Magdalena Zaborowska, the author of James Baldwin’s Turkish Decade: Erotics of Exile, writes that Cezzar told her about Baldwin’s arrival as: “[there] comes this little, bedraggled…hungry, reeking [Jimmy] …a battered suitcase in his hand—into the middle of this party with the whole of the Istanbul intelligentsia—artist, activists, writers […] He was popular and the soul of the party.” 

Cezzar and his wife Gulriz Sururi, both actors, took Baldwin in and gave him the spare room in their apartment where he was able to work on his manuscript free from all distraction. Baldwin’s Another Country would be completed in two months after his arrival, and he would find he was welcomed among Istanbul’s artists.
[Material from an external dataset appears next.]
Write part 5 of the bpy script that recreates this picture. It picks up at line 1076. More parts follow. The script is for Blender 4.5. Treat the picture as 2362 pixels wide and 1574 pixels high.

“Surrounded by a colourful cast of Istanbullus, we travel alongside his emotionally tumultuous life as he directs Herbert’s Fortune and Men’s Eyes for the Turkish stage, completes the essay collection No Name in the Street and begins his final work, The Welcome Table,” Anna Ozbek writes in Cornucopia magazine, reviewing Zaborowska’s book.

“Despite his lack of Turkish and frequent references to him as the Arap, Baldwin felt comfortable in the simultaneous celebrity and anonymity Istanbul allowed him, while the clarity afforded by distance allowed him to gain insight into his homeland,” Ozbek continues.

AP

The original caption reads: James Baldwin, the 45-year-old essayist-playwright-novelist, is alive and well in Istanbul, Turkey on Dec. 19, 1969 and is planning to return to the US. Baldwin feels that "in some ways" he is the last unassassinated black leader of his generation, but he has not withdrawn from the civil rights struggle or lost hope for the future.

Baldwin eventually moved out of Cezzar and Sururi’s Taksim apartment into a “red wooden yalı, a waterside mansion, once owned by Ahmed Vefik Paşa, an Ottoman-era intellectual and statesman. He also spent time at another multistoried home on the Bosphorus located near the 15th-century stone fortress Rumeli Hisarı, from which Mehmet the Conqueror launched his attack on the Byzantines,” Suzy Hansen writes in Public Books magazine. “In those homes, Baldwin threw all-night parties and gave talks; he entertained Marlon Brando, Alex Haley, Beauford Delaney.”

Hansen also quotes from Baldwin’s biographer David Leeming, who wrote that attendees of his nightly salons also included “students from Robert College, young American teachers, a young Greco-Turkish love of Jimmy’s, Turkish actors and writers,” as well as Americans from the United States Information Agency, whom Hansen insinuates may have been spies.

Baldwin would live off and on in Istanbul for ten years. Hansen says it’s because he felt unencumbered by the restrictions he felt in the United States as a gay man and a black author. “I feel free in Istanbul,” Baldwin told his friend, the Turkish writer Yasar Kemal. “That’s because you’re American,” Kemal replied.

The National Museum of African American History & Culture website notes that Baldwin has exclaimed “Turkey saved my life!” and that “this Turkish decade [he spent mainly in Istanbul] provided a reprieve from America’s homophobia and racism during the height of the civil rights struggles.” Baldwin had reportedly told his friend, assistant and drama critic Zeynep Oral “I can’t breathe, I have to look from the outside.”